[Asia Economy New York=Special Correspondent Joselgina] The inflation indicator preferred by the U.S. Federal Reserve (Fed) is also showing a slowdown in its upward trend. With the Fed likely to slow down its pace with a baby step (0.25 percentage point interest rate hike) next week, there are also expectations that the rate hike could stop as early as spring. Consumer spending has also decreased, raising concerns about an economic recession.
On the 27th (local time), according to the U.S. Department of Commerce, the Personal Consumption Expenditures (PCE) price index in December last year rose 5.0% compared to the same month the previous year. This figure clearly slowed down from the 5.5% increase in November, marking the smallest increase in 15 months. The PCE price index, which approached 7% in June last year, has steadily slowed over the past six months and is now approaching the 4% range. The PCE price index rose 0.1% compared to the previous month.
The core PCE price index, which excludes the highly volatile energy and food sectors, rose 4.4% year-over-year and 0.3% month-over-month. This level is in line with Wall Street analysts' forecasts. The core PCE price index, which the Fed watches as the most accurate inflation indicator, also recorded the smallest increase in 14 months.
These figures came ahead of next week's Federal Open Market Committee (FOMC) regular meeting. It further confirms through data that inflationary pressures are easing. This is interpreted as a result of stabilized energy prices, which had surged due to Russia's invasion of Ukraine early last year, and the visible effects of the Fed's monetary tightening.
Concerns about an economic recession due to the Fed's tightening are also increasing. The personal consumption expenditures announced on this day turned to a decline. According to the Department of Commerce, December's personal consumption expenditures decreased by 0.3% compared to the previous month, with goods consumption expenditures plunging by 0.9%. This is below Wall Street's expectations. The November figure, initially reported as a 0.1% increase, was also revised downward to negative.
Paul Ashworth, Chief Economist at Capital Economics, said, "The real consumption growth rate in the first quarter will be close to zero," and predicted that the real Gross Domestic Product (GDP) growth rate in the first quarter could contract at an annualized rate of 1.5%.
In the market, as signs of easing inflation have been confirmed one after another in recent indicators, it is expected that the Fed will narrow the rate hike to 0.25 percentage points at this FOMC. According to the Chicago Mercantile Exchange (CME) FedWatch, the federal funds (FF) rate futures market currently reflects more than a 99.6% probability of a 0.25 percentage point rate hike in February.
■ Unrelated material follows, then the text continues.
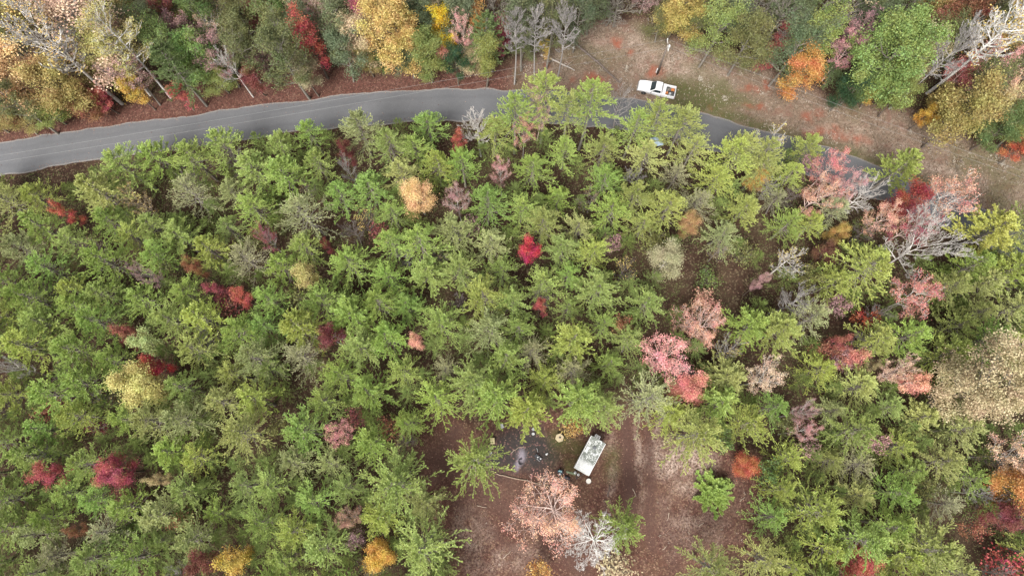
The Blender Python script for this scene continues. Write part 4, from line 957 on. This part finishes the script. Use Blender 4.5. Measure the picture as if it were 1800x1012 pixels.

There are also expectations that the Fed could stop raising rates as early as spring. Earlier, the Wall Street Journal (WSJ) reported that the Fed's rate hikes are nearing the end, and discussions about when to stop raising rates could take place at this meeting. Prior to the Fed, the Bank of Canada recently indicated a pause in rate hikes, becoming the first major central bank to do so. The market's concern that excessive monetary tightening could cause an unnecessary economic recession is also a burden for the Fed.
However, since inflation indicators still far exceed the Fed's 2% target and labor market overheating and service-centered inflationary pressures continue, there are also concerns that the Fed could take a more hawkish stance than market expectations at this meeting.